BEGIN SUPPLIED MATERIAL
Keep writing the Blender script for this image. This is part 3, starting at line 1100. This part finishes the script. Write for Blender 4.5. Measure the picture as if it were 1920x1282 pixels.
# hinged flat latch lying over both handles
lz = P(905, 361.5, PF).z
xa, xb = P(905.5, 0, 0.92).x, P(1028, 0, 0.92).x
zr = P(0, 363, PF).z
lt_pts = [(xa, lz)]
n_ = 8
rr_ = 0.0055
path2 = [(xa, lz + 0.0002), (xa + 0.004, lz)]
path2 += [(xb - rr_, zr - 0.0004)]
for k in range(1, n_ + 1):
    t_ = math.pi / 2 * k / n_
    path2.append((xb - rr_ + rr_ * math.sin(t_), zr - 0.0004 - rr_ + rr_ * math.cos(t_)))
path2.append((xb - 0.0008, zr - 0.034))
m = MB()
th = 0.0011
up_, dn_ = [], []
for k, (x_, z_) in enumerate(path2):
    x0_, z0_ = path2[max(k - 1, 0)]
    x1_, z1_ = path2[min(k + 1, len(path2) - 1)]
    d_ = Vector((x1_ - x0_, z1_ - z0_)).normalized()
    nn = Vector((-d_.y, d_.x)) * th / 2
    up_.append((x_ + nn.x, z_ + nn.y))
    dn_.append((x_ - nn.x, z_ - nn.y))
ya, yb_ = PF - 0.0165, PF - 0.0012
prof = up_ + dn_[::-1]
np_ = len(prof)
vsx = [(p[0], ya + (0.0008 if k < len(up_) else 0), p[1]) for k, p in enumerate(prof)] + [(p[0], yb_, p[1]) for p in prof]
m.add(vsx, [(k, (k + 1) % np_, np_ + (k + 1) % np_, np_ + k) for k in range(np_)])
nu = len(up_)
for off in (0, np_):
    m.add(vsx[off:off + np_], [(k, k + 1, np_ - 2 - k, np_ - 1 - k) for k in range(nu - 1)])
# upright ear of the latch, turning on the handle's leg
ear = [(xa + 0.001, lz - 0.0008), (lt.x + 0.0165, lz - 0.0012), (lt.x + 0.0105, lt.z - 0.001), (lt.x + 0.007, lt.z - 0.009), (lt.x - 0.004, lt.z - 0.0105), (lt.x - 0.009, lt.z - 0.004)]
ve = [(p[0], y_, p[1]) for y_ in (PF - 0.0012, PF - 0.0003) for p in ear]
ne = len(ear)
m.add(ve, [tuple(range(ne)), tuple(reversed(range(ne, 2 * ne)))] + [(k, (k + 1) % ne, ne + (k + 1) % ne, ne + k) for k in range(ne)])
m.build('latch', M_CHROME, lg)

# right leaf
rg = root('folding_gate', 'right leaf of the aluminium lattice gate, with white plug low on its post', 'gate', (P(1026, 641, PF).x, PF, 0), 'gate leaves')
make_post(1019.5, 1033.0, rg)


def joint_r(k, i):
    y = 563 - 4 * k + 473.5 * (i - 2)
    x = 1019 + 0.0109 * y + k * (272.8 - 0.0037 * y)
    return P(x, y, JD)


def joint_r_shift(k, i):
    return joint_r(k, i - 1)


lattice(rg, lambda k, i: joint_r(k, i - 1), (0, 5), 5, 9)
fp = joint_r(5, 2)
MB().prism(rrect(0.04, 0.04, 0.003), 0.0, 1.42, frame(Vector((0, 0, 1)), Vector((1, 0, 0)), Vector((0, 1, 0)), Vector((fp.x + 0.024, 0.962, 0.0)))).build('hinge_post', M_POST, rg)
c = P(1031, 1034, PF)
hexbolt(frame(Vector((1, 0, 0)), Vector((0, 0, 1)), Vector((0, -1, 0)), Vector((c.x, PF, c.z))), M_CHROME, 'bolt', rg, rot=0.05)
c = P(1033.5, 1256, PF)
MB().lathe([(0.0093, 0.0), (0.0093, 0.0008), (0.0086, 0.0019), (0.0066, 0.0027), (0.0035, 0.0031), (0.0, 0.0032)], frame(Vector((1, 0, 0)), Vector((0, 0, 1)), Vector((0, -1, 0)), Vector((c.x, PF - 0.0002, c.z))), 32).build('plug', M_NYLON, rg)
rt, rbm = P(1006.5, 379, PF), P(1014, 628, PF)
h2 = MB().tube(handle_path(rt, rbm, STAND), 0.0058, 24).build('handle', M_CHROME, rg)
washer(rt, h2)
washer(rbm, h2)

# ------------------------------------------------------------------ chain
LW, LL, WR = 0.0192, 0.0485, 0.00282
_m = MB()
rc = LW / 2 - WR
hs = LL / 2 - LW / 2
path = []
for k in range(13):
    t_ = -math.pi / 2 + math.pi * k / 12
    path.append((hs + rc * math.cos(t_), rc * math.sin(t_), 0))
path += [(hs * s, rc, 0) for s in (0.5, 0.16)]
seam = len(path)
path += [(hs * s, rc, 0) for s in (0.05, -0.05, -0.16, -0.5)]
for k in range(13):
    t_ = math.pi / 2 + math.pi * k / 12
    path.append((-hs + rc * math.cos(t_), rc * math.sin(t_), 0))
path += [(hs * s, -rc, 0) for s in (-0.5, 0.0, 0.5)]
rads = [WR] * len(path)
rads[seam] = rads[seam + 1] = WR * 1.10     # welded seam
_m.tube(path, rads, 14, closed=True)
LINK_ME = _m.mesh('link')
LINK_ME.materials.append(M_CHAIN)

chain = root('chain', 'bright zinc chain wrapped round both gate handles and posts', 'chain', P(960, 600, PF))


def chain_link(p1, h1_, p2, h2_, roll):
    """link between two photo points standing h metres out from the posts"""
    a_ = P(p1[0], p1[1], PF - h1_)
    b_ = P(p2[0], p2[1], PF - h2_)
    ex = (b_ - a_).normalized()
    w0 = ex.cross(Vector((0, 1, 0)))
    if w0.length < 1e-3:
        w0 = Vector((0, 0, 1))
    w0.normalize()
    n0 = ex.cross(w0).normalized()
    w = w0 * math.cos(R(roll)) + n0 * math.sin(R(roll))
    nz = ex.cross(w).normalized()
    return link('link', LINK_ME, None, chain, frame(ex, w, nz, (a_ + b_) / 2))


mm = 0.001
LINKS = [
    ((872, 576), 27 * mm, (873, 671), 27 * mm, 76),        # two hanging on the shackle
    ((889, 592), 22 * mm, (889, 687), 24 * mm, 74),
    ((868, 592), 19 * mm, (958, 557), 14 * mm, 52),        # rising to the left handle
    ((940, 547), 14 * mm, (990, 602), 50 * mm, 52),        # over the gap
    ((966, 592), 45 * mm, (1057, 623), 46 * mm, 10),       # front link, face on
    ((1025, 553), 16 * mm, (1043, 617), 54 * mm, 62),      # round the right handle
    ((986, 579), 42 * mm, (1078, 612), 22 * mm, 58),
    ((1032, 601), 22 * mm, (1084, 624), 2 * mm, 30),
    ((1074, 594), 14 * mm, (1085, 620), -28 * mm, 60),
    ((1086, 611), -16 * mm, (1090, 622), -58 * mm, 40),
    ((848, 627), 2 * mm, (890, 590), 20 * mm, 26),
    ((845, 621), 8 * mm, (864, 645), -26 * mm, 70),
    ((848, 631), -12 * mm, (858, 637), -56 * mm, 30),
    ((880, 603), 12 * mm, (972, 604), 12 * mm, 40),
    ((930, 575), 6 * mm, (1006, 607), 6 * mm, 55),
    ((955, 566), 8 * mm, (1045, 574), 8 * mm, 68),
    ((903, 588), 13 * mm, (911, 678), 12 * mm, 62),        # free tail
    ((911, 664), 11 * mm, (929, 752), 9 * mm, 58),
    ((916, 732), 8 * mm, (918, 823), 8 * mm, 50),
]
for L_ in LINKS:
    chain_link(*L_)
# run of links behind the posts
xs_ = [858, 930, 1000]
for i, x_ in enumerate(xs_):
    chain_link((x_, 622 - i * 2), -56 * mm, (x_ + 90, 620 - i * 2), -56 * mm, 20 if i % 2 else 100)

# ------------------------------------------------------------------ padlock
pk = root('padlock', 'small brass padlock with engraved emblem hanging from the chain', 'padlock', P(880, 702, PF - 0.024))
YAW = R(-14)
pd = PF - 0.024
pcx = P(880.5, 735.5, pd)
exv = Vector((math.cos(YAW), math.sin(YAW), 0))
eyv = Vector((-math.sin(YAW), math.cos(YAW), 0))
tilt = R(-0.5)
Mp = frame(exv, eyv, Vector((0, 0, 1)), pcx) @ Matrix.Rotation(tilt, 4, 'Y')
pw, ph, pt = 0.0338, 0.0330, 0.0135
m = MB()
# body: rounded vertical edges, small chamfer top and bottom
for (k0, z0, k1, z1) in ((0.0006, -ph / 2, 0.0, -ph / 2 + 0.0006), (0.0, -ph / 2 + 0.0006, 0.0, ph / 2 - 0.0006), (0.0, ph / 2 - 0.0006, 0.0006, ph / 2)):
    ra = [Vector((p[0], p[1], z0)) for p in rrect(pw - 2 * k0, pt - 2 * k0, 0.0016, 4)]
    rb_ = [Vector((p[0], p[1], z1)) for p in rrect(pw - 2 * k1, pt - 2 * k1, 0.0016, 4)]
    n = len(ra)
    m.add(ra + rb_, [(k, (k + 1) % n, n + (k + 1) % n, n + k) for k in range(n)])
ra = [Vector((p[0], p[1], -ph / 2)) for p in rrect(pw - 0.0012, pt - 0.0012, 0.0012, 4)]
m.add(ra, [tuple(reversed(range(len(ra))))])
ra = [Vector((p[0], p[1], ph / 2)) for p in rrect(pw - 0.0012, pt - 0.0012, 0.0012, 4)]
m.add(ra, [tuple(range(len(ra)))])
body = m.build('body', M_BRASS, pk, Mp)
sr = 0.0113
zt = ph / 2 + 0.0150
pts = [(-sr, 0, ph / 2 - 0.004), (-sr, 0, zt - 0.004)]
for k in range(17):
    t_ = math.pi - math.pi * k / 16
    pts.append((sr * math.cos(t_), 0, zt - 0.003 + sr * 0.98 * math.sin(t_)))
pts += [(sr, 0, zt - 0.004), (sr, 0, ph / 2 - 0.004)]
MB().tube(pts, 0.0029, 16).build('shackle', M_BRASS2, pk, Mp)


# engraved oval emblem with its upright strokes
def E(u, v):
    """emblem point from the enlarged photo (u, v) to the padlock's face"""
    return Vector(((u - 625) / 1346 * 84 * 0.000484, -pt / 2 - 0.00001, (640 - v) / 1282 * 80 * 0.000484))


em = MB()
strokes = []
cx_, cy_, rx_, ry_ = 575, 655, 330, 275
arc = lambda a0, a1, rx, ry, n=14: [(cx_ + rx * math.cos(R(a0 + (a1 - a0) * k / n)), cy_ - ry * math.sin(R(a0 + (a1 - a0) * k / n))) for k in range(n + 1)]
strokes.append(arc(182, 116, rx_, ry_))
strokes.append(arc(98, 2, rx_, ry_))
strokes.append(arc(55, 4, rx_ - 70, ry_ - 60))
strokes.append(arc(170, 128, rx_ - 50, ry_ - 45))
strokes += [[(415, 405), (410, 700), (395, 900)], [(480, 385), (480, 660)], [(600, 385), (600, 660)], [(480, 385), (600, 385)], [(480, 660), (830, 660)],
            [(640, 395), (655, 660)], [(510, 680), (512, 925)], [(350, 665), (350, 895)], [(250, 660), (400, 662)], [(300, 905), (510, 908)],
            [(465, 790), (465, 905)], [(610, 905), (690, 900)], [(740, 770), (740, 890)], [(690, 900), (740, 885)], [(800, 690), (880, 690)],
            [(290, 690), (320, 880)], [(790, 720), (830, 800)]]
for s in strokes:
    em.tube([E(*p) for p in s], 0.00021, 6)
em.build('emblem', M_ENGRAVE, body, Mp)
END SUPPLIED MATERIAL
» PROBLEM REQUIREMENTS
Set down, exactly as written, each line of the data from its opening line through the one containing "return joint_r(k, i - 1)". Output nothing more.

» ANSWER TO THIS EXERCISE
Keep writing the Blender script for this image. This is part 3, starting at line 1100. This part finishes the script. Write for Blender 4.5. Measure the picture as if it were 1920x1282 pixels.
# hinged flat latch lying over both handles
lz = P(905, 361.5, PF).z
xa, xb = P(905.5, 0, 0.92).x, P(1028, 0, 0.92).x
zr = P(0, 363, PF).z
lt_pts = [(xa, lz)]
n_ = 8
rr_ = 0.0055
path2 = [(xa, lz + 0.0002), (xa + 0.004, lz)]
path2 += [(xb - rr_, zr - 0.0004)]
for k in range(1, n_ + 1):
    t_ = math.pi / 2 * k / n_
    path2.append((xb - rr_ + rr_ * math.sin(t_), zr - 0.0004 - rr_ + rr_ * math.cos(t_)))
path2.append((xb - 0.0008, zr - 0.034))
m = MB()
th = 0.0011
up_, dn_ = [], []
for k, (x_, z_) in enumerate(path2):
    x0_, z0_ = path2[max(k - 1, 0)]
    x1_, z1_ = path2[min(k + 1, len(path2) - 1)]
    d_ = Vector((x1_ - x0_, z1_ - z0_)).normalized()
    nn = Vector((-d_.y, d_.x)) * th / 2
    up_.append((x_ + nn.x, z_ + nn.y))
    dn_.append((x_ - nn.x, z_ - nn.y))
ya, yb_ = PF - 0.0165, PF - 0.0012
prof = up_ + dn_[::-1]
np_ = len(prof)
vsx = [(p[0], ya + (0.0008 if k < len(up_) else 0), p[1]) for k, p in enumerate(prof)] + [(p[0], yb_, p[1]) for p in prof]
m.add(vsx, [(k, (k + 1) % np_, np_ + (k + 1) % np_, np_ + k) for k in range(np_)])
nu = len(up_)
for off in (0, np_):
    m.add(vsx[off:off + np_], [(k, k + 1, np_ - 2 - k, np_ - 1 - k) for k in range(nu - 1)])
# upright ear of the latch, turning on the handle's leg
ear = [(xa + 0.001, lz - 0.0008), (lt.x + 0.0165, lz - 0.0012), (lt.x + 0.0105, lt.z - 0.001), (lt.x + 0.007, lt.z - 0.009), (lt.x - 0.004, lt.z - 0.0105), (lt.x - 0.009, lt.z - 0.004)]
ve = [(p[0], y_, p[1]) for y_ in (PF - 0.0012, PF - 0.0003) for p in ear]
ne = len(ear)
m.add(ve, [tuple(range(ne)), tuple(reversed(range(ne, 2 * ne)))] + [(k, (k + 1) % ne, ne + (k + 1) % ne, ne + k) for k in range(ne)])
m.build('latch', M_CHROME, lg)

# right leaf
rg = root('folding_gate', 'right leaf of the aluminium lattice gate, with white plug low on its post', 'gate', (P(1026, 641, PF).x, PF, 0), 'gate leaves')
make_post(1019.5, 1033.0, rg)


def joint_r(k, i):
    y = 563 - 4 * k + 473.5 * (i - 2)
    x = 1019 + 0.0109 * y + k * (272.8 - 0.0037 * y)
    return P(x, y, JD)


def joint_r_shift(k, i):
    return joint_r(k, i - 1)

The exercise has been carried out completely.